╔══

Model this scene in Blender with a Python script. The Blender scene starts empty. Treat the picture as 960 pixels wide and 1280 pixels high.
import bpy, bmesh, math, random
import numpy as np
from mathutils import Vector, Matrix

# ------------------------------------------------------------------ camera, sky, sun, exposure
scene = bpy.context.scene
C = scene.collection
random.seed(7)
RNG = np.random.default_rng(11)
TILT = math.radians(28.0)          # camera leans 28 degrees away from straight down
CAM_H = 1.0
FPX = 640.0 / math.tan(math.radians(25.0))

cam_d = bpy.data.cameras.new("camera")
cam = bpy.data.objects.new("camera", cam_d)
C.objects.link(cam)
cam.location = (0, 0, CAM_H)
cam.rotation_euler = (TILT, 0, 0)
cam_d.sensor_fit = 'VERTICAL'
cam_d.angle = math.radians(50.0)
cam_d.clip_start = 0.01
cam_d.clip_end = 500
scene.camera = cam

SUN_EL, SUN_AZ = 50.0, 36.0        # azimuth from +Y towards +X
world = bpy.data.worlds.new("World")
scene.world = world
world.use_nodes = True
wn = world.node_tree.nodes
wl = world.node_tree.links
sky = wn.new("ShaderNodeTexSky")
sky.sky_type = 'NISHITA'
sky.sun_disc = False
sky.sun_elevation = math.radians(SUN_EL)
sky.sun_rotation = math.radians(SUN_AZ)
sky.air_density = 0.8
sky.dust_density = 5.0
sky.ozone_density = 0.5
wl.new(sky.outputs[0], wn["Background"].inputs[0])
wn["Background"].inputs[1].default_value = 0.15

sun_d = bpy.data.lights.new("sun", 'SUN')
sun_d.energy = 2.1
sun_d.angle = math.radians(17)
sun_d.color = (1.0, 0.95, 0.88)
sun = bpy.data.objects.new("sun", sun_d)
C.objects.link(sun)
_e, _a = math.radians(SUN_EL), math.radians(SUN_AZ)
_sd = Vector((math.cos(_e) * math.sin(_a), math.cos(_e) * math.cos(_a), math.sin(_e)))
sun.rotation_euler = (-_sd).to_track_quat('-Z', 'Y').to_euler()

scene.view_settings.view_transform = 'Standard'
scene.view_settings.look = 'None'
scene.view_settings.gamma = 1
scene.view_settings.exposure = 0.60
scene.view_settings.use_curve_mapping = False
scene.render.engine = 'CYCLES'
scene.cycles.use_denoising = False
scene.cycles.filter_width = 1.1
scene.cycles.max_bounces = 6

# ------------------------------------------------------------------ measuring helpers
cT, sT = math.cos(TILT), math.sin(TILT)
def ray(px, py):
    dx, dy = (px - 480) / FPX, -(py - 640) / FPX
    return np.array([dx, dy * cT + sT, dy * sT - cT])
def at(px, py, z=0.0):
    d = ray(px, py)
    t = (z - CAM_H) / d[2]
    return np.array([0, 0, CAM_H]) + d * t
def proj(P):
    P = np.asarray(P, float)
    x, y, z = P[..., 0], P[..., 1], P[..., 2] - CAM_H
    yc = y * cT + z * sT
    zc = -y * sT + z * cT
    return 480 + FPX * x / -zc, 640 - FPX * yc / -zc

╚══

> [Task statement] Word for word, restate all of the data shown above.

> [Finished exercise]
Model this scene in Blender with a Python script. The Blender scene starts empty. Treat the picture as 960 pixels wide and 1280 pixels high.
import bpy, bmesh, math, random
import numpy as np
from mathutils import Vector, Matrix

# ------------------------------------------------------------------ camera, sky, sun, exposure
scene = bpy.context.scene
C = scene.collection
random.seed(7)
RNG = np.random.default_rng(11)
TILT = math.radians(28.0)          # camera leans 28 degrees away from straight down
CAM_H = 1.0
FPX = 640.0 / math.tan(math.radians(25.0))

cam_d = bpy.data.cameras.new("camera")
cam = bpy.data.objects.new("camera", cam_d)
C.objects.link(cam)
cam.location = (0, 0, CAM_H)
cam.rotation_euler = (TILT, 0, 0)
cam_d.sensor_fit = 'VERTICAL'
cam_d.angle = math.radians(50.0)
cam_d.clip_start = 0.01
cam_d.clip_end = 500
scene.camera = cam

SUN_EL, SUN_AZ = 50.0, 36.0        # azimuth from +Y towards +X
world = bpy.data.worlds.new("World")
scene.world = world
world.use_nodes = True
wn = world.node_tree.nodes
wl = world.node_tree.links
sky = wn.new("ShaderNodeTexSky")
sky.sky_type = 'NISHITA'
sky.sun_disc = False
sky.sun_elevation = math.radians(SUN_EL)
sky.sun_rotation = math.radians(SUN_AZ)
sky.air_density = 0.8
sky.dust_density = 5.0
sky.ozone_density = 0.5
wl.new(sky.outputs[0], wn["Background"].inputs[0])
wn["Background"].inputs[1].default_value = 0.15

sun_d = bpy.data.lights.new("sun", 'SUN')
sun_d.energy = 2.1
sun_d.angle = math.radians(17)
sun_d.color = (1.0, 0.95, 0.88)
sun = bpy.data.objects.new("sun", sun_d)
C.objects.link(sun)
_e, _a = math.radians(SUN_EL), math.radians(SUN_AZ)
_sd = Vector((math.cos(_e) * math.sin(_a), math.cos(_e) * math.cos(_a), math.sin(_e)))
sun.rotation_euler = (-_sd).to_track_quat('-Z', 'Y').to_euler()

scene.view_settings.view_transform = 'Standard'
scene.view_settings.look = 'None'
scene.view_settings.gamma = 1
scene.view_settings.exposure = 0.60
scene.view_settings.use_curve_mapping = False
scene.render.engine = 'CYCLES'
scene.cycles.use_denoising = False
scene.cycles.filter_width = 1.1
scene.cycles.max_bounces = 6

# ------------------------------------------------------------------ measuring helpers
cT, sT = math.cos(TILT), math.sin(TILT)
def ray(px, py):
    dx, dy = (px - 480) / FPX, -(py - 640) / FPX
    return np.array([dx, dy * cT + sT, dy * sT - cT])
def at(px, py, z=0.0):
    d = ray(px, py)
    t = (z - CAM_H) / d[2]
    return np.array([0, 0, CAM_H]) + d * t
def proj(P):
    P = np.asarray(P, float)
    x, y, z = P[..., 0], P[..., 1], P[..., 2] - CAM_H
    yc = y * cT + z * sT
    zc = -y * sT + z * cT
    return 480 + FPX * x / -zc, 640 - FPX * yc / -zc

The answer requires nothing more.